Our deepest concerns are those we share with all social creatures. Don’t ask ‘what do people care about?’ – we are too proud, too deluded to answer this question honestly. Ask instead ‘what do dogs care about?

The care about pain, they care about food, about sex and status and family. They care about fairness.

These, then, are the building blocks of our psyche, or our language and of our culture. From these well-springs all meaning somehow derives – extending to physics and philosophy. These are the letters with which your story is written.

And so it is that your everyday experience ranges on a spectrum, from those things that would affect anyone of your species (you are attacked by a tiger), to those that affect only you (someone dislikes your favourite poem). From mass marketing to personalised marketing.

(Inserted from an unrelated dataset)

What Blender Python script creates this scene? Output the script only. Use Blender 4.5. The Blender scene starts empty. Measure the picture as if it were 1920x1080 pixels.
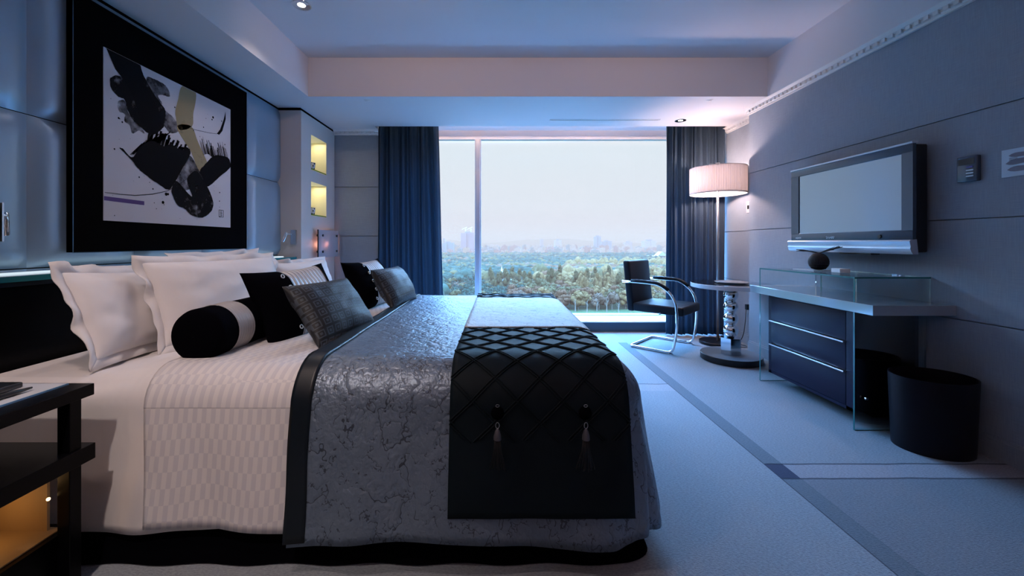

As we live our lives the pattern of our concerns spreads like ink on a wet page; a unique pattern, a pattern which you project into the world - your trace.


1 comment:

  1. Beautifully written. I must say, I felt this one coming! :-)
    The ‘Species tree’ formulation is a very helpful one.
    I imagined a ‘forest of concerns’ which perhaps share a root system of core concerns.

    I look forward to us finally arriving at some kind of model of concern:

    I wonder if Nussbaums’s capability approach might be interpreted as providing a list of broad issues people might be concerned about? https://en.m.wikipedia.org/wiki/Capability_approach
    Though in so far as people can achieve the capabilities they may not see them as concerns.

    As you say, concerns at the other end of the spectrum are necessarily going to be very particular, relating to commitments and relationships that we develop as individuals; e.g. we may be preoccupied with one particular relationship that troubles us.

    To your point about not asking people, I don’t think it’s simply a case of people not being honest in their responses. Andrew Sawyer (author of ‘Why things matter to people’) observed that concerns are often simply hard to articulate. For example, some people may have a vague feeling of being left out and undervalued, but find it difficult to express this, yet it might underlie more specific views they may hold.

    This a methodological challenge of course, which tools like card sorts and the like could help surmount. I also think about Arlie Russell Hochschild's concept of a ‘deep story' (She wrote Strangers in their Own Land, about U.S. Tea party members and their voting practice) which in many ways represent the kind of work we already do, i.e. just talking to people.